Hotston’s idea of the informational universe is especially intriguing. Its most basic entity is the ibit, while the qubits make up the physical universe. It is ibits of information that could transform into anything and “was only bound by time and place where that was inherent in the expression of the information itself.” The Arcology could move through time and space by translation, the absorbing of information in one place and extruding it in another. And that is how the ship Hanuman tries to flee its pursuer, by instantaneous translation rather than the slower and energy-intensive method of folding space. The terrifying part of the attack on the Arcology is that the alien force coming after them seems to have also mastered the intricacies of information space.
“To be part of the Arcology was to ignore the boundaries of time and space, to dwell within the underlying sea of information which was the true ground of being of the universe.” (Kindle edition P51)
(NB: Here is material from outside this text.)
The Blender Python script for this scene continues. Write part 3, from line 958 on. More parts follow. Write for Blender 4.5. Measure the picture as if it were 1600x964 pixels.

What most drew me into the story was the ongoing dialogue between Kercher and Prab as they try to understand each other’s search for the differing kinds of life each finds meaningful. In the midst of unending crisis, they struggle to understand each other and in one moment allow themselves a physical intimacy that is strange for both. For Kercher, in particular, “Her body against theirs had been the most unwelcome welcome they hadn’t known they were missing.” What a beautiful way to describe something so new to his experience.
Project Hanuman has some rough edges, but it’s one of the most engaging and thought-provoking novels I’ve read this year, and a really original take on space opera.